SET EXERCISE »
Reproduce every entry exactly and leave its pictures out.

MATERIAL »
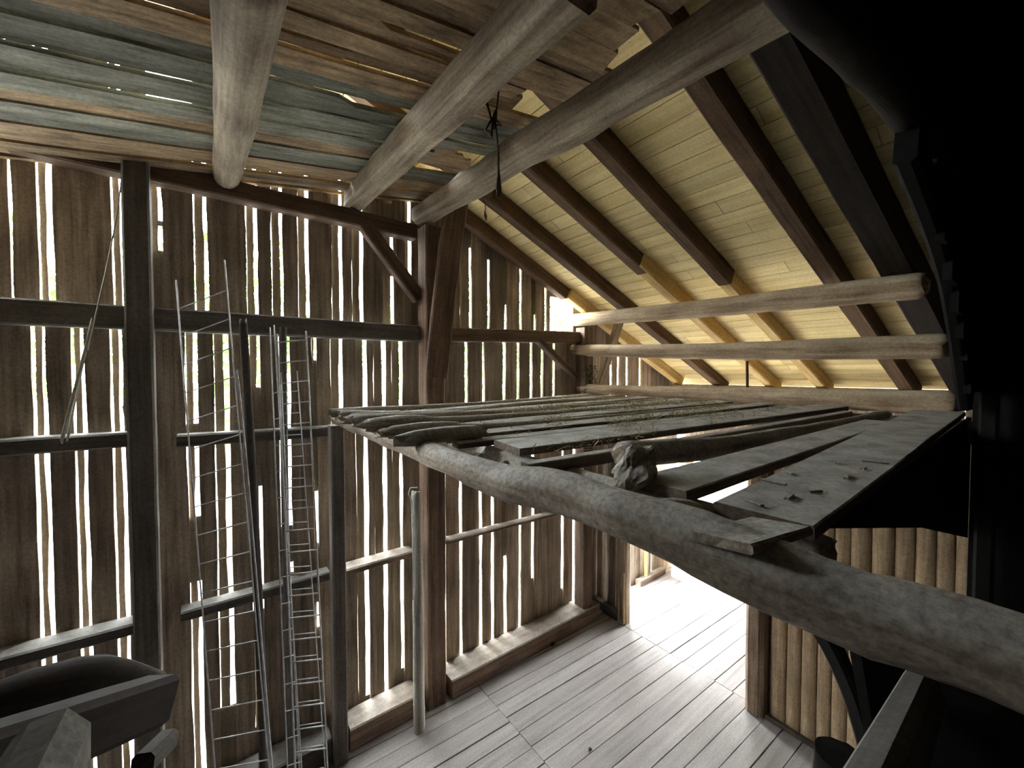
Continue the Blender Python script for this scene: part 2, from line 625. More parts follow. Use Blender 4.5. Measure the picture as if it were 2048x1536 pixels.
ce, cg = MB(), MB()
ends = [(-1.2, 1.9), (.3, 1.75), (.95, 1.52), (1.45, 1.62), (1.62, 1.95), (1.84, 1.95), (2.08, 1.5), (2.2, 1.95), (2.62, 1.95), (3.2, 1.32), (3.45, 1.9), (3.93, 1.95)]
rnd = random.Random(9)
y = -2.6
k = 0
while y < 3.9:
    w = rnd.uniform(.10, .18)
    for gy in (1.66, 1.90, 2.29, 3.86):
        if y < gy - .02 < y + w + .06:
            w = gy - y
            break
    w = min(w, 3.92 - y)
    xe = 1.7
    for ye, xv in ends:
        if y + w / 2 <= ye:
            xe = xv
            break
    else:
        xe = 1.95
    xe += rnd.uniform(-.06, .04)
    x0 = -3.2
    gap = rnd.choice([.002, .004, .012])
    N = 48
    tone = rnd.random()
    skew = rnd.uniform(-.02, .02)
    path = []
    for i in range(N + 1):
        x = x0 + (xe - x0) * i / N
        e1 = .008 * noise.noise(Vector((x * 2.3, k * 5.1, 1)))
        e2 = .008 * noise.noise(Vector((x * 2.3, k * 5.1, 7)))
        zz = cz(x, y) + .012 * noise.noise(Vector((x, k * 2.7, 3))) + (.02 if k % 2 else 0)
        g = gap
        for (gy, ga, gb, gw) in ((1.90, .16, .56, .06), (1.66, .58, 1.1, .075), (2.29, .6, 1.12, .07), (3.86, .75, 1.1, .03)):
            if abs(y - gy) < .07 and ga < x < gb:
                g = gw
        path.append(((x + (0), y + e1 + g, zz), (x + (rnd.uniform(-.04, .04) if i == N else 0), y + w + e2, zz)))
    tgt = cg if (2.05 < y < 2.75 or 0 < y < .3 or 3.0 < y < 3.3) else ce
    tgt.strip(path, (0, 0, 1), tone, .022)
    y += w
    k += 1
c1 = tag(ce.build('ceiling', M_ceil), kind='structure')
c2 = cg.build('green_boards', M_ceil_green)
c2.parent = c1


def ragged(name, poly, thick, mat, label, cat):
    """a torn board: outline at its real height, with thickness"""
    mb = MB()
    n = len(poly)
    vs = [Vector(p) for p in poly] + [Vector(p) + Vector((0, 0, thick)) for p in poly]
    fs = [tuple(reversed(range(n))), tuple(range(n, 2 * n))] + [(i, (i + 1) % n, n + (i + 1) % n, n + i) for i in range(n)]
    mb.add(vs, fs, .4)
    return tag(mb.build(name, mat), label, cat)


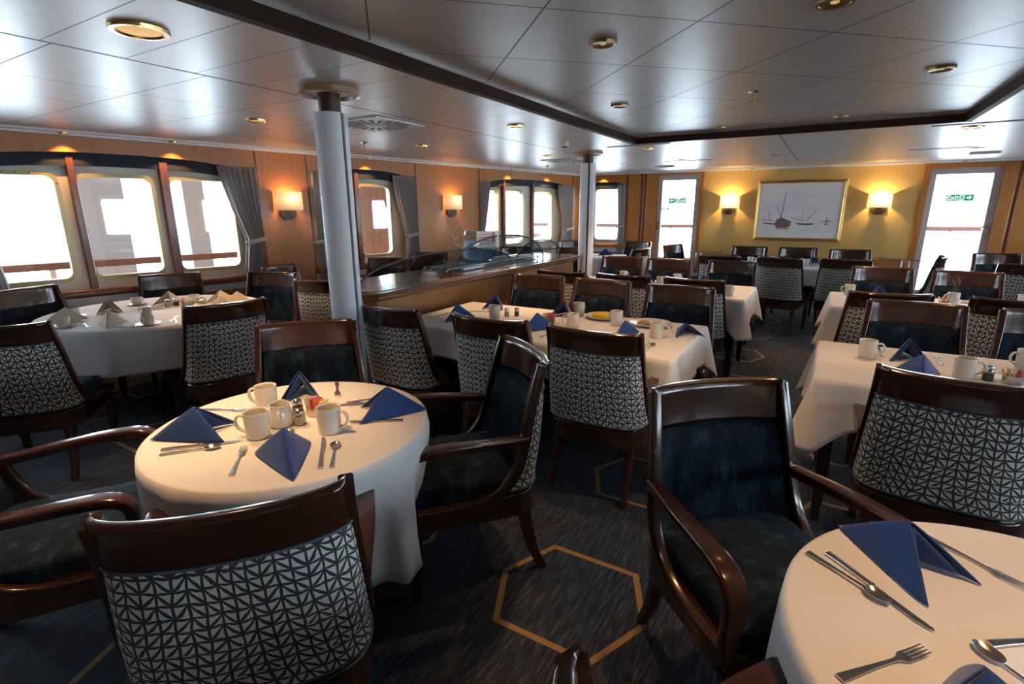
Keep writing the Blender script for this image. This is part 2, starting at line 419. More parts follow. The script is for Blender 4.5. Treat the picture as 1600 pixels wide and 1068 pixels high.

REPLY TO THE EXERCISE »
Continue the Blender Python script for this scene: part 2, from line 625. More parts follow. Use Blender 4.5. Measure the picture as if it were 2048x1536 pixels.
ce, cg = MB(), MB()
ends = [(-1.2, 1.9), (.3, 1.75), (.95, 1.52), (1.45, 1.62), (1.62, 1.95), (1.84, 1.95), (2.08, 1.5), (2.2, 1.95), (2.62, 1.95), (3.2, 1.32), (3.45, 1.9), (3.93, 1.95)]
rnd = random.Random(9)
y = -2.6
k = 0
while y < 3.9:
    w = rnd.uniform(.10, .18)
    for gy in (1.66, 1.90, 2.29, 3.86):
        if y < gy - .02 < y + w + .06:
            w = gy - y
            break
    w = min(w, 3.92 - y)
    xe = 1.7
    for ye, xv in ends:
        if y + w / 2 <= ye:
            xe = xv
            break
    else:
        xe = 1.95
    xe += rnd.uniform(-.06, .04)
    x0 = -3.2
    gap = rnd.choice([.002, .004, .012])
    N = 48
    tone = rnd.random()
    skew = rnd.uniform(-.02, .02)
    path = []
    for i in range(N + 1):
        x = x0 + (xe - x0) * i / N
        e1 = .008 * noise.noise(Vector((x * 2.3, k * 5.1, 1)))
        e2 = .008 * noise.noise(Vector((x * 2.3, k * 5.1, 7)))
        zz = cz(x, y) + .012 * noise.noise(Vector((x, k * 2.7, 3))) + (.02 if k % 2 else 0)
        g = gap
        for (gy, ga, gb, gw) in ((1.90, .16, .56, .06), (1.66, .58, 1.1, .075), (2.29, .6, 1.12, .07), (3.86, .75, 1.1, .03)):
            if abs(y - gy) < .07 and ga < x < gb:
                g = gw
        path.append(((x + (0), y + e1 + g, zz), (x + (rnd.uniform(-.04, .04) if i == N else 0), y + w + e2, zz)))
    tgt = cg if (2.05 < y < 2.75 or 0 < y < .3 or 3.0 < y < 3.3) else ce
    tgt.strip(path, (0, 0, 1), tone, .022)
    y += w
    k += 1
c1 = tag(ce.build('ceiling', M_ceil), kind='structure')
c2 = cg.build('green_boards', M_ceil_green)
c2.parent = c1


def ragged(name, poly, thick, mat, label, cat):
    """a torn board: outline at its real height, with thickness"""
    mb = MB()
    n = len(poly)
    vs = [Vector(p) for p in poly] + [Vector(p) + Vector((0, 0, thick)) for p in poly]
    fs = [tuple(reversed(range(n))), tuple(range(n, 2 * n))] + [(i, (i + 1) % n, n + (i + 1) % n, n + i) for i in range(n)]
    mb.add(vs, fs, .4)
    return tag(mb.build(name, mat), label, cat)


Keep writing the Blender script for this image. This is part 2, starting at line 419. More parts follow. The script is for Blender 4.5. Treat the picture as 1600 pixels wide and 1068 pixels high.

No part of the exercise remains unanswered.